Make no mistake, I will not be seduced by position or status but instead I will strive to be a Labour leader who brings the focus of Parliament onto what matters to people’s everyday lives, working with our council leaders, the trades unions, grassroots organisations, ordinary people and Scottish communities fighting against cuts. The Scottish Labour Party under my leadership will at all times represent the interests of the many and not just a privileged few.

We need to build a society that values everyone with equality, a society that tackles the levels of poverty and inequality that scar Scotland, and a society that invests in our people, our industries and our public services. The Scottish Labour Party is the only mass political party that promises to do that. As a result, we are reaching out to those people who have lost faith in politics, including lost Labour voters. We are acting as a bridge as well to those young people who are joining the party in large numbers, enthused by our new sense of movement and radicalism.
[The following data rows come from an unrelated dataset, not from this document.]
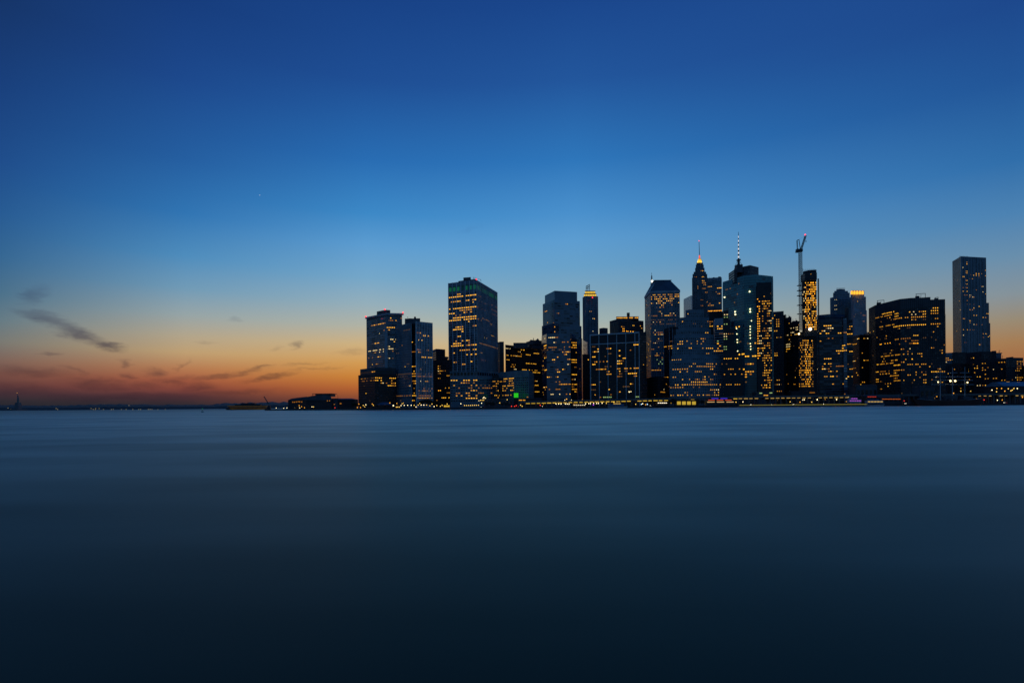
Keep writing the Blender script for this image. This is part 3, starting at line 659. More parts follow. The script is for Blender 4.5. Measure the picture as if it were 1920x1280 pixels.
F_[-4][0].rows([(754,340,368,.9,0),(768,340,368,.9,0)]); F_[-4][1].rows([(770,430,540,.7,1),(755,480,525,.4)])
F_[-5][1].rows([(668,515,525,1),(688,515,560,.9,0),(700,425,435,1,4)]); F_[-6][1].rows([(620,450,460,1,3),(612,560,600,.6)])
b.finish()
# art deco spire
b = Bld('spire_tower', 'art deco tower tapering to a gold lit pyramid with red light and long needle', Z4)
deco = surf('grey_limestone', (.15,.17,.19), .8)
sd = dict(bw=2.9, fh=3.5, ww=.42, wh=.55, rib=.5, ribw=1.2, rnd=.02, rowp=0, glass=(g_dark, g_mid), gw=(3,2), mixl=(3,5,3,1,0))
Y0 = 1020
for (xa, y, xb, dy) in ((443,302,553,0),(447,275,549,4),(455,260,541,8),(465,232,530,10),(470,210,524,12),(475,196,519,14)):
    xm = xa+(xb-xa)*.42
    fl = b.tier([(xa, y+2.5), (xm, y), (xb, y+2)], 1, Y0+dy, deco, sd, z0=GZ-1 if dy == 0 else b.z1-9)
    if dy == 0: fl[0].rows([(375,485,495,1,1),(360,485,495,1,1),(312,462,475,1,1)]); fl[1].rows([(320,515,525,1,0),(340,515,525,1,1),(408,535,545,1,1),(455,505,515,1,2),(495,510,515,1,2),(375,530,540,1),(355,530,540,1,1)])
    if y == 275: fl[1].rows([(285,495,540,.4,1),(295,510,520,1,0)]); fl[0].rows([(295,465,480,.8,2)])
    if y == 232: fl[1].rows([(242,495,525,.8,1),(255,500,525,.6)]); fl[0].rows([(242,470,490,.9)])
    if y == 210: fl[1].rows([(218,495,520,.7)])
gd = glow('gold_light', (1, .62, .06), 1.5)
pa = [b.P(x,196,1036).x for x in (482, 509)]; za, zb_ = b.P(495,196,1036).z, b.P(493,168,1036).z; xm = sum(pa)/2
q = MB(); q.frustum([(pa[0],1032),(pa[1],1032),(pa[1],1040),(pa[0],1040)], za, [(xm-2,1034.5),(xm+2,1034.5),(xm+2,1037.5),(xm-2,1037.5)], zb_-1, gd); b.m['gold_pyramid'] = q
for k in range(4): b.mb('pyramid_rib').tube((pa[0]+(pa[1]-pa[0])*k/3, 1031.6, za), (xm-1.6+3.2*k/3, 1034.2, zb_), .35, stone_d)
q = MB(); q.tube((xm,1036,zb_-1), (xm,1036,b.P(492,146,1036).z), 1.6, glow('red_lantern', (1,.12,.06), 1.1), r2=1.1); b.m['red_lantern'] = q
b.mb('needle').tube((xm,1036,b.P(492,148,1036).z), (xm-.6,1036,b.P(491,45,1036).z), .62, steel_d, r2=.38)
q = MB(); q.ball((xm-.6,1036,b.P(491,44,1036).z), .7, red_l); b.m['warning_light'] = q
b.finish()
b = Bld('office_tower', 'plain blue glass slab with horizontal stripes, directly behind the art deco spire', Z4)
f = b.tier([(550,306),(652,300)], 1, 1060, g_blue, dict(bw=2.8, fh=3.6, band=True, spand=1.1, ribm=stone, rnd=.02, rowp=0, glass=(g_mid, g_dark), gw=(1,1)), D=30)
f[0].rows([(364,557,578,1,1),(378,620,648,.9,0),(370,635,648,1,0),(418,620,635,1),(492,557,592,.95,1),(500,555,570,.8),(540,557,658,1,6)])
b.clutter(3,1); b.finish()
b = Bld('glass_tower', 'pale plain glass box left of the art deco spire', Z4)
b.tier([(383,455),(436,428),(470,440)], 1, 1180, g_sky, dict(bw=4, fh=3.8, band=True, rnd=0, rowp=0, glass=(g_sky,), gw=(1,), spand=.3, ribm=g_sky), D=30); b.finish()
b = Bld('office_tower', 'dark flat-topped tower with an orange strip under its roof, below the striped blue slab', Z4)
f = b.tier([(562,545),(664,541)], 1, 905, black, dict(bw=3, fh=3.7, rnd=.05, rowp=0, top=14, ww=.7), D=25)
f[0].rows([(610,565,590,.8,2),(650,570,595,.9,0),(712,575,592,.9,0),(726,575,592,.6)]); b.clutter(2,1); b.finish()
b = Bld('office_tower', 'narrow pale framed tower with dark window bands at the right of the stepped stone building', Z4)
f = b.tier([(594,610),(602,591),(660,589)], 1, 842, stone_l, dict(bw=3, fh=3.7, band=True, bandk=6, wh=.55, top=10, rnd=.03, rowp=0, glass=(g_dark, black), gw=(1,1)))
f[1].rows([(642,622,658,.9,0),(657,630,650,1,0),(700,640,650,.8,3),(745,622,632,1,5),(780,640,655,.8,1),(800,610,620,1,1),(815,612,650,1,1),(825,620,650,.9,1)]); b.finish()
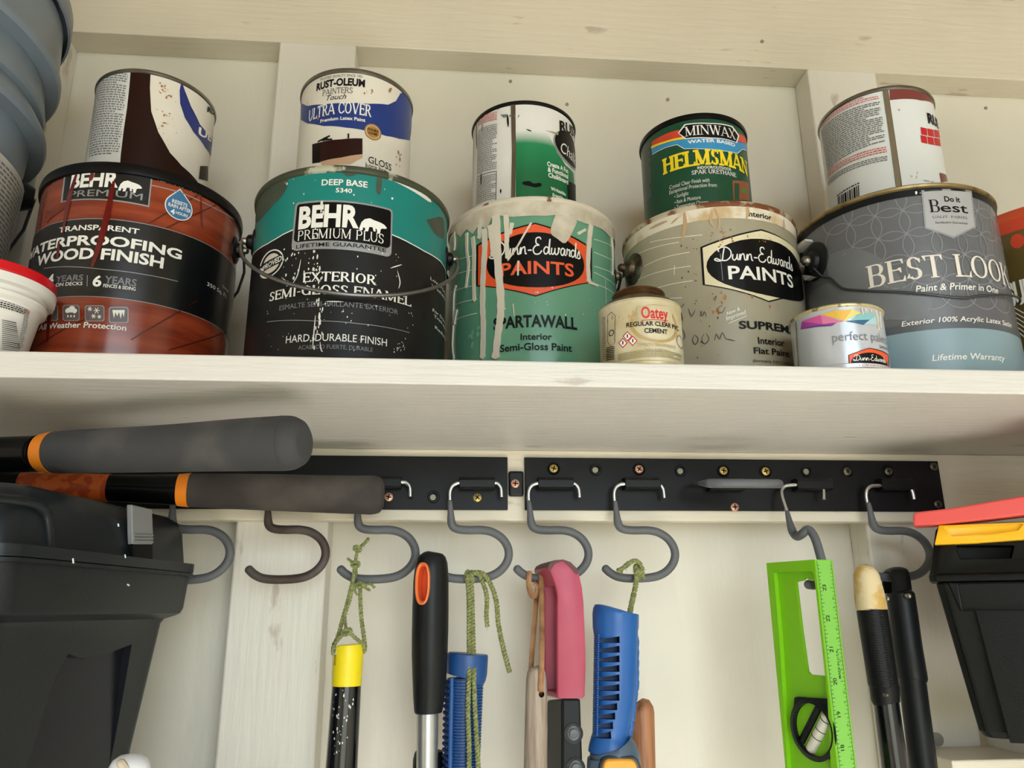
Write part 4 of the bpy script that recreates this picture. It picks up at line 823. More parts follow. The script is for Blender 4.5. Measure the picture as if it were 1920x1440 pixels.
# ---- grey-blue bucket, top left
m_bk = mat('bucket_grey_blue', (122, 134, 146), .38, var=.12, scale=12)
bx, by, R = -.528, .630, .146; BK = 1.05
t = thing('bucket', (bx, by, BS), 'large grey-blue ribbed plastic bucket cut by the top left corner', 'bucket'); zb = BS
mb = MB(); prof = [(0, .002), (.121, .002), (.124, 0), (.1255, .01), (.1325, .205), (.1335, .226), (.1455, .2262), (.1470, .230), (.1462, .236), (.1385, .250), (.1365, .253), (.1410, .255), (.1422, .259), (.1412, .264), (.1380, .284), (.1365, .289), (.1482, .291), (.1497, .2935), (.1497, .299), (.1465, .305), (.1450, .333), (.1440, .353)]
KZ = lambda p: [(r_*BK, ((z_+.173)*BK-.173) if z_ > .02 else z_) for r_, z_ in p]
lathe(mb, (bx, by, zb), KZ(prof), m_bk, 128); link('body', mb, t)
mb = MB(); lathe(mb, (bx, by, zb), KZ([(.1478, .3535), (.1500, .354), (.1505, .358), (.1500, .372), (.148, .376), (.138, .376), (.136, .366), (0, .366)]), m_bk, 128); link('lid', mb, t)
mb = MB(); fd = Vector((.86, -.42, 0)).normalized()
for a in (-.32, .32): pass
dd = Vector((.86, .50, 0)).normalized(); p0 = Vector((bx, by, zb+.206))+dd*.1385
tube(mb, [p0, p0+dd*.006, p0+dd*.012], lambda s_: .016-.006*s_, m_blackpl, 20); o = link('handle_boss', mb, t)
mb = MB(); P = []
for k in range(15):
    a = PI*k/14; P.append(Vector((bx, by, zb+.206-.085*math.sin(a)))+dd*(.151*math.cos(a))+Vector((-dd.y, dd.x, 0))*(.150*math.sin(a)))
tube(mb, [p_ for p_ in P if p_.y < STUD_Y-.003], .0016, m_wire, 8); link('handle', mb, t)
# paper label on the bucket
q2 = Can.__new__(Can); q2.x, q2.y, q2.R, q2.z0, q2.z1 = bx, by, .1305, zb, zb+.3; cc = Vector((bx, by)); q2.fc = -cc.normalized(); q2.rt = Vector((-q2.fc.y, q2.fc.x)); q2.layers = {}; q2.boxes = {}; q2.group_key = None; q2.toprim = .0; q2.q = lambda a, b: (a, b); q2.t = t
def cone_pt(sv, h, off):
    rr = BK*(.1252+((h-zb+.173)/BK-.173-.01)*.0560)+.0004+off; a = sv/q2.R; v = q2.fc*math.cos(a)*rr+q2.rt*math.sin(a)*rr; return Vector((bx+v.x, by+v.y, h))
q2.pt = cone_pt
h_t = zb+.205; q2.wrap('label', [(-.12, zb+.02), (.172, zb+.02), (.172, h_t), (-.12, h_t)], [(0,1,2,3)], mat('bucket_label', (196, 194, 188), .5), 1)
vs = []; fs = []
for i in range(40):
    h = h_t-.008-i*.0042; x = -.10
    while x < .160:
        l_ = random.uniform(.003, .010); x2 = min(x+l_, .164); o_ = len(vs); vs += [(x, h), (x2, h), (x2, h+.0019), (x, h+.0019)]; fs.append((o_, o_+1, o_+2, o_+3)); x = x2+.0014
q2.wrap('fine_print', vs, fs, m_txtg, 3); q2.finish()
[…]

We saw in June, under the principled leadership of Jeremy Corbyn, that our message of progressive taxation, of redistributing power as well as wealth, and of expanding common ownership, including public, municipal and cooperative ownership, resonated with the electorate. We now have to build on that progress; we have to spread our message of hope and optimism. We need to relentlessly communicate what a Labour Government at Westminster will do to help transform Scotland and so fight to remove the Tories from office – all the while exposing the failures of the SNP in Scotland. And we need to win support for our vision of the different and better future we could build with the election of a Scottish Labour Government. We are in a new age of politics. The consensus of market-driven politics is being rejected. People are citizens not merely consumers. They want hope and they want real and radical change that works for the many not the few. That is what I intend the Scottish Labour Party will deliver.